Growing up in Tamilnadu I had vathakozhambu almost once every week. But it never was boring and if there were not many ingredients to make a sambar or kootu or aviyal the easy option was to make a vathakozhambu. The name vatha means thickened or concentrated and kozhambu is the other version of sambar made without lentils.  Vathakozhambus can be made with just onions or okras or even with appalam or vathals. Each type of vathakozhambu has its own taste. Vathakozhambu has to be thick in such a way that it would coat a spoon if its dipped into it. My favorite combinations to eat with vathakozhambu are rice with paruppu podi(spiced lentil powder) and yogurt rice. Yogurt rice and vathakozhambu would be the ultimate combination for the hot summers in India. A spoon of yogurt rice drizzled with vathakozhambu, that too made in the morning and absorbing flavors all day would be like nectar. Vathakozhambus taste good as it sits and can be kept in the refrigerator for a couple of days(as its not made with lentils or coconut ).

There is this friend of mine, M, who after hearing all the stories about vathakozhambu called me for dinner one day. She proudly served me her version of vathakozhambu and declared that its been”vatthing” (thickening) on the stove from morning.

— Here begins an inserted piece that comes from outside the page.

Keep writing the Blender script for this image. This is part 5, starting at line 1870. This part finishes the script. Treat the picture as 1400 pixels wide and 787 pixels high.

Her version was more like a Rasam as she  was boiling it like a pot of water with onions since morning :)

My dad always says that the art of making sambars and vathakozhambus  comes with the “kai-manam” (hand that makes a dish delectable)

I use the  fresh small red onions to make vathakozhambu as the frozen ones do not cook so well and they also taste bland no matter how long you thaw the frozen ones.

Ingredients: (Serves-2)

Pearl onions- 1/2 cup (peeled)

Green chilies- 2 each

Red Chilies- 2 each

Curry Leaves- 5

Tamarind- 1 small lemon size

Red Chili Powder- 1/2 tsp

Sambar Powder-3/4 tsp

Turmeric Powder- 1/4 tsp

Mustard seeds- 1 tsp

Chana dal- 1 tsp

Hing- 2 pinches

Salt- to taste

Gingerly oil- 4 tbsp (You can also use light olive oil)

Rice flour- 1 tbsp

To be ground to a powder

Coriander seeds- 1.5 tsp

Red Chilies-4

Chana dal- 1 tsp


Soak the tamarind in about 200 ml of hot water. You can also substitute 1/4 tsp of tamarind paste for this. Squeeze out the juice from the tamarind, add another 100 ml of water, extract the juice again, filter and discard the pulp.

Peel the skin of pearl onions and chop them into two. Slit green chilies lengthwise.

Heat oil in a thick bottomed vessel(kadai) and add hing and mustard seeds. When the mustard seeds splutter, add chana dhal, curry leaves ,red chilies and green chilies. Stir fry for a minute. Add the onions and salt and stir fry for another 2-3 minutes. Add turmeric powder, red chili powder,sambar powder and stir fry till the raw smell of the red chili powder disappears.

Pour the 300 ml of tamarind water into the pan and simmer for 15-20minutes(till onions are tender and transparent). The tamarind water should have reduced to at least 1/2 of its original volume.

In the mean time, toast(dry fry) the coriander seeds,red chilies, chana dal to a golden brown color. Cool and grind to a fine powder. This powder is my version of the vathakozhambu powders sold in stores. I grind it fresh, but you can also sprinkle some store bought vathakozhambu powder if you want.

In a bowl, mix about 3 tbsp of water and rice flour into a thick paste. Add the ground powder to this paste and add these to the boiling kozhambu. Stir well to avoid any lumps.

Let it simmer for another 4-5 minutes. Switch off. Serve hot with rice and poppadams or rice and potato kari.

Print Friendly

the attachments to this post:


2 Comments to “Onion Vathakuzhambu (Onions in Spicy Tamarind Sauce)”

  1. […] are quite a lot of varieties to choose to go with rice. Regulars for the show are  Sambar, Rasam, Vathakozhambu, or hubbys favorite […]

  2. Linda says:

    I always thought kuzhambu was just another name for sambhar (my very fav!). I have made small onion sambhar (with toor dal) much the same way. There is always so much to learn! :)

    I like your dad’s thought about the hand that makes the dish delectable. Reminds me of a children’s book I read to my daughter when she was young, about a pioneer family in the midwest — the mother made johnnycake (cornbread) with only cornmeal and salt — they had no sugar. The father said, “your handprint on the cake is sweet enough for me”.